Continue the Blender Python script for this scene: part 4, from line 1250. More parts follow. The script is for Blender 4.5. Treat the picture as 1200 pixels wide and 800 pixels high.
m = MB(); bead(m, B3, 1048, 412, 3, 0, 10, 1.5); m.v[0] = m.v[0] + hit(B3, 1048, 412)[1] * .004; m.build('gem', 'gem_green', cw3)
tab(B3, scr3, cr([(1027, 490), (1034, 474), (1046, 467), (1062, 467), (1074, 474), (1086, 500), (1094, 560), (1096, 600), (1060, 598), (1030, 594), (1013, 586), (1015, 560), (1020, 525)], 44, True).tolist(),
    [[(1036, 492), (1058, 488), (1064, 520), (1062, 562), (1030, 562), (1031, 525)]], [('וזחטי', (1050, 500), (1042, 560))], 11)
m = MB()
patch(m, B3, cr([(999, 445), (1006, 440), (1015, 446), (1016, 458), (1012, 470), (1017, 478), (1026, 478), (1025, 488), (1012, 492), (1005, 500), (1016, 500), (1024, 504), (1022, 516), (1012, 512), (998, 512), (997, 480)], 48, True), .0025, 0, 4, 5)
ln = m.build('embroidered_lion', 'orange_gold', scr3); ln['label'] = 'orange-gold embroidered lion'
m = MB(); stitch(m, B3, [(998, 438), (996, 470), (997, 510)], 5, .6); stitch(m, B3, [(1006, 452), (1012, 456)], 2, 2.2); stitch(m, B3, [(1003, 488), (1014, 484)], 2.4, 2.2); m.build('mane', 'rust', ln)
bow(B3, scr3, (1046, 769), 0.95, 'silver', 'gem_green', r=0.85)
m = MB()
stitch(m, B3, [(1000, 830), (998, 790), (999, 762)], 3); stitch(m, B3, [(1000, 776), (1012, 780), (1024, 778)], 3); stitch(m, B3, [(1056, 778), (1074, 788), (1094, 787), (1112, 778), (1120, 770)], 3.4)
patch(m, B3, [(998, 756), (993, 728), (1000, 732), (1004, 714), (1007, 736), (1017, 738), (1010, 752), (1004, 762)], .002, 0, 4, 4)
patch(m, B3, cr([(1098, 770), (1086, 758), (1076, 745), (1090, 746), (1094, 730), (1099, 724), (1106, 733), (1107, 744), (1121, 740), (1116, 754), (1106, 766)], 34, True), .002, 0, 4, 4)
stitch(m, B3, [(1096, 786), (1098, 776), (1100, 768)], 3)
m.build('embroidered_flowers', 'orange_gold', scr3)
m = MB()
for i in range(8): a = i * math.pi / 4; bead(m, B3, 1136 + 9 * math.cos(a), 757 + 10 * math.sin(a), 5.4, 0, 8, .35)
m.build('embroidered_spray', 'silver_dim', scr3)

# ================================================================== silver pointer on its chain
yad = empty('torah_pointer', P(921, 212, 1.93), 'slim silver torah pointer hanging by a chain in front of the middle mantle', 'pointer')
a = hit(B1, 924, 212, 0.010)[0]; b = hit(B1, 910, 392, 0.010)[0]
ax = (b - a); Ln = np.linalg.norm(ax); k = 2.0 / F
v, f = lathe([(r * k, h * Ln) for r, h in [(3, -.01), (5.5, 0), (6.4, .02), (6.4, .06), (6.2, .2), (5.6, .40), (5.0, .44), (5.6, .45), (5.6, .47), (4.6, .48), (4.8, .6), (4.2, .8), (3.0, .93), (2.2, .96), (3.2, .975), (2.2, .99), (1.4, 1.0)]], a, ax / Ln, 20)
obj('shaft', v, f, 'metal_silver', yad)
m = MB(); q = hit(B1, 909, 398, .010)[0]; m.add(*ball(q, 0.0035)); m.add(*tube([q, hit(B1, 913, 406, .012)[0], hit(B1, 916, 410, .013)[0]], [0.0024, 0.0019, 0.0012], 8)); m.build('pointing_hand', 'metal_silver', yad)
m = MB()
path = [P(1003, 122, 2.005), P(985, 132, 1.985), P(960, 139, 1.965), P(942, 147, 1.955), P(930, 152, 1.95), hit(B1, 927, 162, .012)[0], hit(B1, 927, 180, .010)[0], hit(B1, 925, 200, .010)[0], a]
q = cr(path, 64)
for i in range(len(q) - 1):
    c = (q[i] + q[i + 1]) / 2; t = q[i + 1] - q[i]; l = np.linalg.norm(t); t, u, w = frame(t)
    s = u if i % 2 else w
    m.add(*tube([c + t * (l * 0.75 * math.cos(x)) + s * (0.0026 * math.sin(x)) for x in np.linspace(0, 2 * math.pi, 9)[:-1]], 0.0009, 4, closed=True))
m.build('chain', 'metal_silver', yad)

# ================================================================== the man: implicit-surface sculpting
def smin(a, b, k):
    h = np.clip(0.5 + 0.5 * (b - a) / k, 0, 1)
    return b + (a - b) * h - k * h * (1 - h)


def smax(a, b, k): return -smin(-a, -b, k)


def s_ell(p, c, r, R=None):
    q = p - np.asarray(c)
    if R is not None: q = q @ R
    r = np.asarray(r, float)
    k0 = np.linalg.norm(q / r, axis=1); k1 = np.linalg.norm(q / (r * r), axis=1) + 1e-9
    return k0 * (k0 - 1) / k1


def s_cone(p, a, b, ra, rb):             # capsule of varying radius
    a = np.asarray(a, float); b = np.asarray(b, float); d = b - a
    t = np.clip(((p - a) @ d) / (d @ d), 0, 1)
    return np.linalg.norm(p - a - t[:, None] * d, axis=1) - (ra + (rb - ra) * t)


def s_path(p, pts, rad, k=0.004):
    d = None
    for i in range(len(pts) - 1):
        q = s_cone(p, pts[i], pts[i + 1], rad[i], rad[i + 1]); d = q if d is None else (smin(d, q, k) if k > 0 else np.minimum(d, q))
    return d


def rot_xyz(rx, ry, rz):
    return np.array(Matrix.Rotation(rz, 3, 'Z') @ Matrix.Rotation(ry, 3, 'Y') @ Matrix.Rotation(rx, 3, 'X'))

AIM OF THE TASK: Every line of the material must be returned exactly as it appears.

COMPLETE OUTPUT:
Continue the Blender Python script for this scene: part 4, from line 1250. More parts follow. The script is for Blender 4.5. Treat the picture as 1200 pixels wide and 800 pixels high.
m = MB(); bead(m, B3, 1048, 412, 3, 0, 10, 1.5); m.v[0] = m.v[0] + hit(B3, 1048, 412)[1] * .004; m.build('gem', 'gem_green', cw3)
tab(B3, scr3, cr([(1027, 490), (1034, 474), (1046, 467), (1062, 467), (1074, 474), (1086, 500), (1094, 560), (1096, 600), (1060, 598), (1030, 594), (1013, 586), (1015, 560), (1020, 525)], 44, True).tolist(),
    [[(1036, 492), (1058, 488), (1064, 520), (1062, 562), (1030, 562), (1031, 525)]], [('וזחטי', (1050, 500), (1042, 560))], 11)
m = MB()
patch(m, B3, cr([(999, 445), (1006, 440), (1015, 446), (1016, 458), (1012, 470), (1017, 478), (1026, 478), (1025, 488), (1012, 492), (1005, 500), (1016, 500), (1024, 504), (1022, 516), (1012, 512), (998, 512), (997, 480)], 48, True), .0025, 0, 4, 5)
ln = m.build('embroidered_lion', 'orange_gold', scr3); ln['label'] = 'orange-gold embroidered lion'
m = MB(); stitch(m, B3, [(998, 438), (996, 470), (997, 510)], 5, .6); stitch(m, B3, [(1006, 452), (1012, 456)], 2, 2.2); stitch(m, B3, [(1003, 488), (1014, 484)], 2.4, 2.2); m.build('mane', 'rust', ln)
bow(B3, scr3, (1046, 769), 0.95, 'silver', 'gem_green', r=0.85)
m = MB()
stitch(m, B3, [(1000, 830), (998, 790), (999, 762)], 3); stitch(m, B3, [(1000, 776), (1012, 780), (1024, 778)], 3); stitch(m, B3, [(1056, 778), (1074, 788), (1094, 787), (1112, 778), (1120, 770)], 3.4)
patch(m, B3, [(998, 756), (993, 728), (1000, 732), (1004, 714), (1007, 736), (1017, 738), (1010, 752), (1004, 762)], .002, 0, 4, 4)
patch(m, B3, cr([(1098, 770), (1086, 758), (1076, 745), (1090, 746), (1094, 730), (1099, 724), (1106, 733), (1107, 744), (1121, 740), (1116, 754), (1106, 766)], 34, True), .002, 0, 4, 4)
stitch(m, B3, [(1096, 786), (1098, 776), (1100, 768)], 3)
m.build('embroidered_flowers', 'orange_gold', scr3)
m = MB()
for i in range(8): a = i * math.pi / 4; bead(m, B3, 1136 + 9 * math.cos(a), 757 + 10 * math.sin(a), 5.4, 0, 8, .35)
m.build('embroidered_spray', 'silver_dim', scr3)

# ================================================================== silver pointer on its chain
yad = empty('torah_pointer', P(921, 212, 1.93), 'slim silver torah pointer hanging by a chain in front of the middle mantle', 'pointer')
a = hit(B1, 924, 212, 0.010)[0]; b = hit(B1, 910, 392, 0.010)[0]
ax = (b - a); Ln = np.linalg.norm(ax); k = 2.0 / F
v, f = lathe([(r * k, h * Ln) for r, h in [(3, -.01), (5.5, 0), (6.4, .02), (6.4, .06), (6.2, .2), (5.6, .40), (5.0, .44), (5.6, .45), (5.6, .47), (4.6, .48), (4.8, .6), (4.2, .8), (3.0, .93), (2.2, .96), (3.2, .975), (2.2, .99), (1.4, 1.0)]], a, ax / Ln, 20)
obj('shaft', v, f, 'metal_silver', yad)
m = MB(); q = hit(B1, 909, 398, .010)[0]; m.add(*ball(q, 0.0035)); m.add(*tube([q, hit(B1, 913, 406, .012)[0], hit(B1, 916, 410, .013)[0]], [0.0024, 0.0019, 0.0012], 8)); m.build('pointing_hand', 'metal_silver', yad)
m = MB()
path = [P(1003, 122, 2.005), P(985, 132, 1.985), P(960, 139, 1.965), P(942, 147, 1.955), P(930, 152, 1.95), hit(B1, 927, 162, .012)[0], hit(B1, 927, 180, .010)[0], hit(B1, 925, 200, .010)[0], a]
q = cr(path, 64)
for i in range(len(q) - 1):
    c = (q[i] + q[i + 1]) / 2; t = q[i + 1] - q[i]; l = np.linalg.norm(t); t, u, w = frame(t)
    s = u if i % 2 else w
    m.add(*tube([c + t * (l * 0.75 * math.cos(x)) + s * (0.0026 * math.sin(x)) for x in np.linspace(0, 2 * math.pi, 9)[:-1]], 0.0009, 4, closed=True))
m.build('chain', 'metal_silver', yad)

# ================================================================== the man: implicit-surface sculpting
def smin(a, b, k):
    h = np.clip(0.5 + 0.5 * (b - a) / k, 0, 1)
    return b + (a - b) * h - k * h * (1 - h)


def smax(a, b, k): return -smin(-a, -b, k)


def s_ell(p, c, r, R=None):
    q = p - np.asarray(c)
    if R is not None: q = q @ R
    r = np.asarray(r, float)
    k0 = np.linalg.norm(q / r, axis=1); k1 = np.linalg.norm(q / (r * r), axis=1) + 1e-9
    return k0 * (k0 - 1) / k1


def s_cone(p, a, b, ra, rb):             # capsule of varying radius
    a = np.asarray(a, float); b = np.asarray(b, float); d = b - a
    t = np.clip(((p - a) @ d) / (d @ d), 0, 1)
    return np.linalg.norm(p - a - t[:, None] * d, axis=1) - (ra + (rb - ra) * t)


def s_path(p, pts, rad, k=0.004):
    d = None
    for i in range(len(pts) - 1):
        q = s_cone(p, pts[i], pts[i + 1], rad[i], rad[i + 1]); d = q if d is None else (smin(d, q, k) if k > 0 else np.minimum(d, q))
    return d


def rot_xyz(rx, ry, rz):
    return np.array(Matrix.Rotation(rz, 3, 'Z') @ Matrix.Rotation(ry, 3, 'Y') @ Matrix.Rotation(rx, 3, 'X'))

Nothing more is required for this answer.